Testo e foto di Andrea Semplici

Le carovane del sale marciano sull’asfalto che già raggiunge Ahmed Ela. Marciano sulla pista dell’air-strip delle compagnie minerarie. Oggi, gli arotthai, i carovanieri, sono costretti a vendere il sale al mercato all’ingrosso di Berhale, grande villaggio della scarpata. Non possono più raggiungere i mercati dei villaggi dell’altopiano. Le carovane resisteranno alla modernità?

All’alba tre uomini, a venti metri dalla nostra capanna, accendono piccoli fuochi con la cacca degli asini. Hanno portato tizzoni di brace dalle loro capanne. Per ore e ore batteranno sulle lame delle godmà, le piccole e pesanti accette con le quali si scolpiscono i mattoni di sale. Il  calore serve ad ammorbidire il ferro. Cercano di affilare gli strumenti del loro lavoro. Gli arrotini sono artigiani specializzati.

Dallol è lì. All’orizzonte. Un isolotto nella Piana del Sale. Dallol sta lì con la sua meraviglia. Oggi ha deciso di donare tranquillità. Si sale senza fatica. Si può camminare a lungo senza dar conto all’ostilità del caldo. Un po’ di vento per rendere più tollerabile temperature altrimenti insopportabili. I fiori di sale, i pani, i funghetti, i geyser, i laghetti verde giada, l’arlecchino delle zolfo. Tutto è al loro posto. Immutabile.  E sempre diverso. Come vorrei che questo posto si facesse beffe di tutti noi.

Il vento della Dancalia muove le acque del lago As Sale. Al mattino migra verso Sud, al pomeriggio comincia il suo viaggio quotidiano verso Nord. Lago migrante. Il sole si specchia sul velo della sua acqua. Io compio un rito abituale: sto immobile a mezzo metro dalla sua sponda mobile e aspetto che la piccola marea raggiunga le mie scarpe.

Oggi pompe potenti ne drenano le acque per nuove saline industriali.

Dini mi paga una coca al nuovo bar di Ahmed Ela. Greta mi paga la birra al bar dell’università a Firenze. Una sensazione indefinibile gira sulla mia pelle.

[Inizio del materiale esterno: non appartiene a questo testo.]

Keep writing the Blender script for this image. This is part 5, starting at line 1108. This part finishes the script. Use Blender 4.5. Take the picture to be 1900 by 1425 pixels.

Una strana scultura è sulla sponda di As Bole, ‘il luogo della pietra rossa’, il villaggio all’inizio del canyon del fiume Saba. Incastro di legni. Rami che provano a diventare monumento. Poi osservo, con stupore, che Alì vi sale sopra, tende il braccio verso il cielo e cerca di afferrare ‘il campo’. Ha un cellulare in mano. Lo alza nella speranza di catturare un refolo di linea. Per gli afar è importante parlare con la famiglia. Hanno capito subito il miracolo della telefonia mobile. La strana scultura sta a dire che lì, quasi al centro del villaggio, ‘c’è campo’. C’è ‘campo’ in mezzo agli ultimi contrafforti dell’altopiano, là dove la Piana del Sale comincia e le acque del Saba regalano un’ultima fertilità. Questa è tecnologia di Dancalia.

I cellulari sono cinesi, i Thecno sono assemblati a Bar Dahr. Se hai mille birr puoi permetterti un Nokia.

Le donne afar quando sanno che l’uomo chiederà di fare all’amore accendono un piccolo fuoco in una buca. Mettono un bastone, stanno in equilibrio sulle braci dove hanno messo incenso. Si improfumano di legno e buono odore. L’uomo aspetta nella capanna.